El mundo se ha inundado de restaurantes orientales. Aquí y allá florecen y se reproducen, de tal suerte que están colonizando de forma sutil pero inflexible la cultura del comer.
Chinos, japoneses, hindúes o coreanos; tailandeses, vietnamitas, birmanos y pakistaníes se distribuyen por ciudades y barrios de Nueva York, Londres, París, Madrid, Copenhague o Valencia, lugares donde el curioso e impenitente comensal nativo intenta descubrir exóticos sabores y milenarias técnicas de aliño.
Para empezar, ya domina los nombres de sus favoritos: no ya solo los irrenunciables sushi y sashimi, o los muy populares y picantes daikon y wasabi, sino los más complejos y recónditos sukiyaki, edamame, maguro y wakame, para decir como versado oriental: deme un caldo de verduras que yo me cocinaré en él las carnes y los pescados, o un aperitivo de granos de soja hervidos, un corte de atún de calidad o una sopita de miso adornada con el alga de referencia.

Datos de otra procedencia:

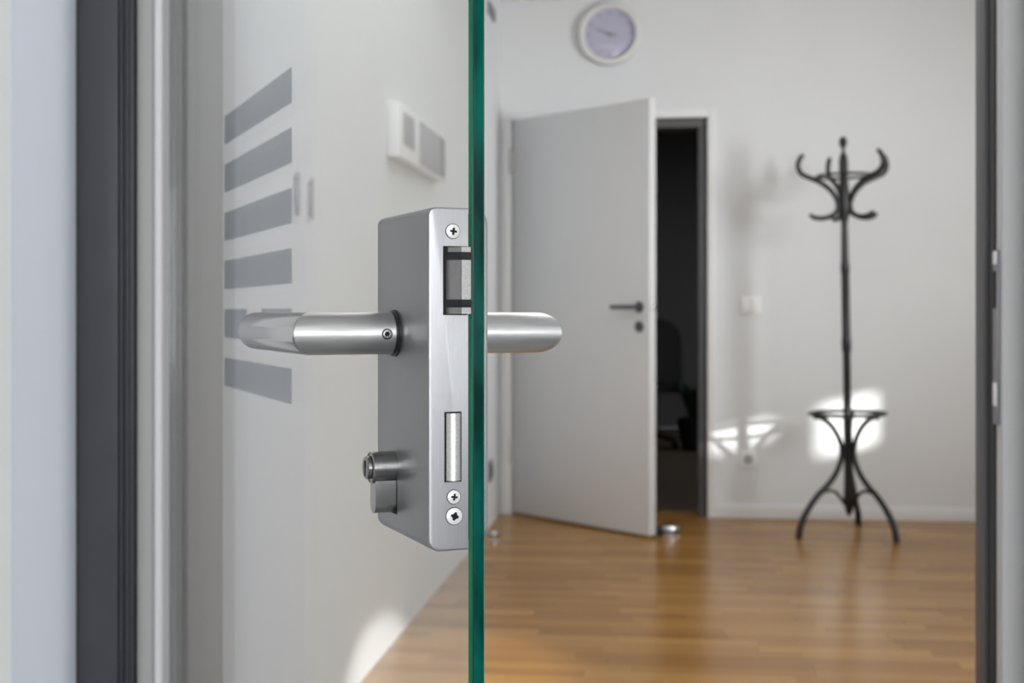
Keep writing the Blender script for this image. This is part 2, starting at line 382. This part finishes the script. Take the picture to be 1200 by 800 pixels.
def front(v, px_y): return v, px_y
def screw(v, z, r, star):
    bm = BM(); lathe(bm, [(r + 0.00035, 0.0), (r + 0.00035, 0.00015)], (0.0, v, z), (-1, 0, 0), 28, 1)
    lathe(bm, [(r, 0.0), (r, 0.0005), (r * 0.82, 0.00085), (0, 0.00105)], (0.0, v, z), (-1, 0, 0), 28, 0)
    a0 = R(18 if star else 8); wd = r * 0.15; ln = r * 0.52
    for k in range(4 if not star else 4):
        a = a0 + k * math.pi / 2
        prism(bm, [(0, -wd), (ln * 0.9, -wd * 1.1), (ln, 0), (ln * 0.9, wd * 1.1), (0, wd)], (-0.00085, v, z), (0, math.cos(a), math.sin(a)), (0, -math.sin(a), math.cos(a)), (-1, 0, 0), 0.0003, 1)
    if star:
        for k in range(4):
            a = a0 + R(45) + k * math.pi / 2
            prism(bm, [(0, -wd * .5), (ln * 0.75, -wd * .4), (ln * 0.75, wd * .4), (0, wd * .5)], (-0.00085, v, z), (0, math.cos(a), math.sin(a)), (0, -math.sin(a), math.cos(a)), (-1, 0, 0), 0.0003, 1)
    return bm
def vz(px, py):      # point of the front face under a place in the photograph (metric only, plane x = 0)
    v = (550 - px) / 1600 * 0.69 / 0.952; return v, 1.03 + (366 - py) / 1600 * (0.69 - 0.375 * v)
obj('screw', screw(*vz(530.5, 271), 0.0036, False), [screw_m, hole_m], lock, 'cross-head screw at the top')
obj('screw', screw(*vz(531.5, 582), 0.0034, False), [screw_m, hole_m], lock, 'smaller cross-head screw under the dead bolt')
obj('screw', screw(*vz(532, 604.5), 0.0042, True), [screw_m, hole_m], lock, 'star-head screw at the bottom')

# latch bolt: slanted nose with two black plastic bands, in a dark slot
va_, za = vz(519, 288); vb_, zb = vz(548, 369)
obj('latch_slot', boxes((-0.00025, 0.004, vb_ + 0.0002, va_, zb, za)), hole_m, lock, 'dark slot of the latch bolt', smooth=False)
v1 = vz(523, 0)[0]; vm = vz(533.5, 0)[0]; v0 = 0.0006
sect = [(0.0, v1), (-0.0006, v1 - 0.0001), (-0.0060, vm - 0.0012), (-0.0046, v0 + 0.0003), (-0.0040, v0), (0.0, v0)]
bm = BM(); h = za - zb; e = 0.0006
segs = [(0, 0.095, 0, 0), (0.095, 0.215, 1, 0.0003), (0.215, 0.805, 0, 0), (0.805, 0.925, 1, 0.0003), (0.925, 1, 0, -0.0003)]
for s0, s1, mi, g in segs:
    zz0 = zb + e + (h - 2 * e) * s0; zz1 = zb + e + (h - 2 * e) * s1
    pp = [(x - g if x < 0 else x, y_ + (g if i < 2 else 0)) for i, (x, y_) in enumerate(sect)]
    prism(bm, pp, (0, 0, zz0), (1, 0, 0), (0, 1, 0), (0, 0, 1), zz1 - zz0, mi)
bm.normal_update(); bmesh.ops.recalc_face_normals(bm, faces=bm.faces)
for f in bm.faces:
    if f.material_index == 0 and f.normal.y > 0.5 and f.normal.x < -0.3: f.material_index = 2  # shade of the slanted facet put into a darker metal colour
obj('latch_bolt', bm, [bolt_m, blackp_m, nickel_m], lock, 'slanted latch bolt with two black plastic bands')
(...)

Y para continuar aprecia en los japoneses la calidad de los cortes, tanto de carnes como de pescados, la exactitud del tamaño de la ración que se lleva a la boca, la limpieza de impurezas o estorbos que le permiten degustar cada especialidad en sí misma o con acompañantes neutros; en los chinos las salsas que envuelven los productos –no siempre de la mejor calidad- y los diversos ingredientes que son capaces de invocar para llenar el estómago por un precio módico; los múltiples curries indios, con no ya múltiples sino multiplicados picantes; el arroz –más allá de nuestros cereales- recubierto de un sabroso kimchi coreano o simplemente cocido, glutinoso, para formar parte indispensable de la cocina de todas aquellas tierras.

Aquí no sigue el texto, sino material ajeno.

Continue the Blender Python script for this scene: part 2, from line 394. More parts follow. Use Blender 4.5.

Se ha impuesto en todo el orbe esa cocina al unísono de la expansión de sus nativos, ahora trasladados de geografía, que ocupan los territorios que los acogen y de forma casi obligatoria trasladan a cada país sus costumbres alimenticias. Y como hemos visto sus nombres y expresiones, que ya todos apreciamos.

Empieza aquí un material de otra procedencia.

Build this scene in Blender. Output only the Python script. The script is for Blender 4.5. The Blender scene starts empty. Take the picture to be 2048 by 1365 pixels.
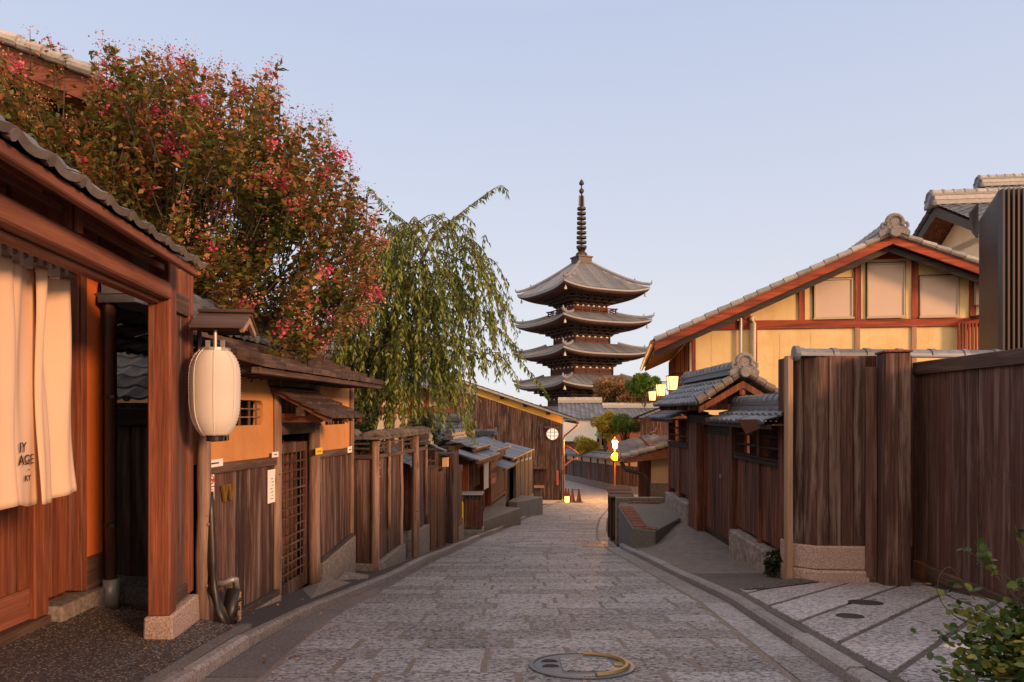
import bpy, bmesh, math, random
import numpy as np
from mathutils import Vector, Matrix

# ------------------------------------------------------------------ camera, sky, sun
SC = bpy.context.scene
COL = SC.collection
FPX, CX, HY = 1370.0, 1024.0, 825.0          # focal length in photo pixels, principal column, horizon row
cam = bpy.data.cameras.new('camera'); camo = bpy.data.objects.new('camera', cam); COL.objects.link(camo)
cam.sensor_width = 36.0; cam.lens = FPX / 2048 * 36.0
cam.shift_y = (HY - 682.5) / 2048
cam.clip_start = 0.05; cam.clip_end = 6000
camo.location = (0, 0, 0); camo.rotation_euler = (math.radians(90), 0, 0)
SC.camera = camo

SUN_EL, SUN_AZ = math.radians(14), math.radians(131)
SKY_STRENGTH = 0.15
world = bpy.data.worlds.new('World'); SC.world = world; world.use_nodes = True
wn = world.node_tree
for n in list(wn.nodes): wn.nodes.remove(n)
w_out = wn.nodes.new('ShaderNodeOutputWorld'); w_bg = wn.nodes.new('ShaderNodeBackground')
w_sky = wn.nodes.new('ShaderNodeTexSky'); w_sky.sky_type = 'NISHITA'; w_sky.sun_disc = False
w_sky.sun_elevation = SUN_EL; w_sky.sun_rotation = SUN_AZ
w_sky.altitude = 60; w_sky.air_density = 1.0; w_sky.dust_density = 0.6; w_sky.ozone_density = 1.6
w_bg.inputs['Strength'].default_value = SKY_STRENGTH
# dawn sky away from the sun: pale blue overhead, lilac grey toward the horizon, over the physical sky
w_tc = wn.nodes.new('ShaderNodeTexCoord'); w_sx = wn.nodes.new('ShaderNodeSeparateXYZ'); w_rp = wn.nodes.new('ShaderNodeValToRGB'); w_mx = wn.nodes.new('ShaderNodeMixRGB')
wn.links.new(w_tc.outputs['Generated'], w_sx.inputs[0]); wn.links.new(w_sx.outputs[2], w_rp.inputs[0])
for k, (p_, c_) in enumerate(((0.0, (.52, .51, .535)), (.13, (.485, .487, .53)), (.30, (.42, .445, .53)), (.50, (.35, .392, .515)), (.8, (.50, .50, .58)), (1.0, (.54, .52, .58)))):
    e_ = w_rp.color_ramp.elements
    if k >= len(e_): e_.new(p_)
    e_[k].position = p_
    e_[k].color = c_ + (1,)
w_sc = wn.nodes.new('ShaderNodeMixRGB'); w_sc.blend_type = 'MULTIPLY'; w_sc.inputs[0].default_value = 1; w_sc.inputs[2].default_value = (4.2, 4.2, 4.2, 1)
w_er = wn.nodes.new('ShaderNodeMapRange'); w_er.interpolation_type = 'SMOOTHSTEP'; w_er.inputs[1].default_value = .15; w_er.inputs[2].default_value = -.75
w_em = wn.nodes.new('ShaderNodeMixRGB'); w_em.inputs[2].default_value = (1.05, .78, .60, 1)          # brighter peach glow of the eastern sky, behind the camera
wn.links.new(w_sx.outputs[1], w_er.inputs[0]); wn.links.new(w_er.outputs[0], w_em.inputs[0]); wn.links.new(w_rp.outputs[0], w_em.inputs[1]); wn.links.new(w_em.outputs[0], w_sc.inputs[1])
w_mx.inputs[0].default_value = .95
wn.links.new(w_sky.outputs[0], w_mx.inputs[1]); wn.links.new(w_sc.outputs[0], w_mx.inputs[2]); wn.links.new(w_mx.outputs[0], w_bg.inputs['Color']); wn.links.new(w_bg.outputs[0], w_out.inputs['Surface'])
sd = bpy.data.lights.new('sun', 'SUN'); sun = bpy.data.objects.new('sun', sd); COL.objects.link(sun)
sd.energy = 1.7; sd.angle = math.radians(9.0); sd.color = (1.0, 0.53, 0.27)
_s = Vector((math.sin(SUN_AZ) * math.cos(SUN_EL), math.cos(SUN_AZ) * math.cos(SUN_EL), math.sin(SUN_EL)))
sun.rotation_euler = (-_s).to_track_quat('-Z', 'Y').to_euler(); sun.location = _s * 40
SC.view_settings.view_transform = 'Standard'; SC.view_settings.look = 'None'
SC.view_settings.exposure = 1.29; SC.view_settings.gamma = 1.0
SC.cycles.max_bounces = 8; SC.cycles.diffuse_bounces = 4; SC.cycles.glossy_bounces = 3
SC.cycles.transmission_bounces = 3; SC.cycles.transparent_max_bounces = 6
try:
    SC.cycles.use_denoising = True
    SC.cycles.sample_clamp_indirect = 4.0
except Exception: pass

# ------------------------------------------------------------------ photo pixels to the place
R = random.Random(7)
HT = [(-60, .8), (-6, .9), (0, 1.0), (8, 1.984), (20, 3.42), (26, 4.05), (32, 4.6), (40, 5.1), (50, 5.48), (60, 5.78), (80, 6.3), (120, 7.0), (300, 9.0), (4000, 40)]
def H(Y):                                     # depth of the road below the eye
    for (a, ha), (b, hb) in zip(HT, HT[1:]):
        if Y <= b: return ha + (hb - ha) * (Y - a) / (b - a)
    return HT[-1][1]
def P(u, v, Y): return Vector(((u - CX) / FPX * Y, Y, (HY - v) / FPX * Y))
def G(u, v, lift=0.0):                        # where a pixel's ray meets the road surface raised by lift
    lo, hi = 1.0, 200.0
    k = (v - HY) / FPX
    for _ in range(50):
        m = (lo + hi) / 2
        if k * m < H(m) - lift: lo = m
        else: hi = m
    return P(u, v, lo)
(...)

Lástima que en una cultura como la nuestra, que se mueve de forma irremisible alrededor del hecho gastronómico, no hayamos podido convencer a nuestros compatriotas de que esos saberes también se encuentran ente nosotros, y que no sería tan difícil poder responder con la misma celeridad con que asumimos que ahora el toro es un muy cotizado corte del atún en vez de ese animal con cuernos que recordamos, que hacer una gallina en pepitoria es guisarla aderezándola con yemas de huevo y almendras, o que tenemos nuestras tradicionales formas de conservar los alimentos guisándolos con un escabeche en vez de someterlos a la gélida intemperie del congelador.